O Brasil se vê diante de um complexo cenário para a regulamentação da inteligência artificial, uma tecnologia que, embora prometa avanços significativos, também apresenta riscos. A busca por um equilíbrio entre inovação, defesa da soberania nacional, garantia de direitos fundamentais e segurança jurídica tem se mostrado uma tarefa árdua, enquanto o debate legislativo avança de forma morosa no Congresso Nacional.
Desde 2019, propostas sobre o tema circulam no parlamento brasileiro. Em 2022, uma comissão de juristas apresentou ao Senado um relatório que deu origem ao Projeto de Lei 2338/2023, conhecido como “Marco Legal da Inteligência Artificial no Brasil”. A proposição superou uma concorrida consulta pública, com 35.806 votos favoráveis e 31.547 contrários, e foi aprovada no Senado. Contudo, desde março de 2025, o texto aguarda análise da Câmara dos Deputados.
Inovação e direitos em pauta
As professoras da Universidade Federal do Rio de Janeiro (UFRJ), Katia Augusta Maciel e Inês Maciel, ressaltam em artigo publicado no The Conversation a magnitude do desafio regulatório. Segundo as especialistas, é fundamental estabelecer um modelo que consiga equilibrar o estímulo à inovação com a proteção dos direitos dos cidadãos. Elas defendem a necessidade de que o Estado assuma seu papel regulador, evitando que o desenvolvimento tecnológico seja deixado “às mãos invisíveis do mercado”, e que a sociedade exerça sua função de cobrança por um arcabouço legal adequado.

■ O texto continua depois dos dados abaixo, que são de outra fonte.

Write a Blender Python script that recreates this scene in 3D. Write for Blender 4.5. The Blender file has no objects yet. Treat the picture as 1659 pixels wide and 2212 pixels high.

O potencial econômico da inteligência artificial no Brasil é expressivo. Um relatório da PwC, intitulado “Value in Motion”, aponta que a IA pode agregar até 13 pontos percentuais ao Produto Interno Bruto (PIB) brasileiro até 2035, desde que sua implementação ocorra de maneira responsável e conte com a confiança da população. No entanto, a crescente utilização de grandes volumes de dados por essas tecnologias, sem uma regulamentação clara, gera desconfiança e leva muitos a rejeitar termos de uso que permitem a coleta automática de informações pessoais.
Soberania tecnológica
Um dos maiores entraves na discussão é a inadequação das ferramentas regulatórias existentes, consideradas arcaicas diante de algoritmos que operam e aprendem de forma autônoma. Esse cenário cria um vácuo ético e jurídico, onde a inovação avança rapidamente e as consequências ficam para um segundo momento, com a atuação de lobistas nos bastidores. Além disso, o país enfrenta desafios estruturais como infraestrutura precária, lacunas na educação e a complexidade burocrática. As professoras da UFRJ também apontam impactos práticos, como a possibilidade de crises em cadeias produtivas e os ainda pouco discutidos impactos ambientais da construção de centros de dados.
A soberania nacional tecnológica emerge como um ponto crucial no debate. O Brasil mantém uma dependência significativa em relação a infraestruturas e componentes estrangeiros, como a carência de cabos submarinos próprios e a limitada produção de chips. Um exemplo dessa dependência é a cobertura de internet via satélite da Starlink, que alcança 90% das cidades da Amazônia Legal, áreas onde a presença estatal ainda é limitada. Katia Augusta Maciel e Inês Maciel enfatizam que a regulamentação não deve ser confundida com censura, mas sim um mecanismo para assegurar direitos, transparência e responsabilização. A defesa é por regras claras que garantam o respeito aos interesses brasileiros pelas plataformas digitais e uma infraestrutura tecnológica menos suscetível a empresas estrangeiras.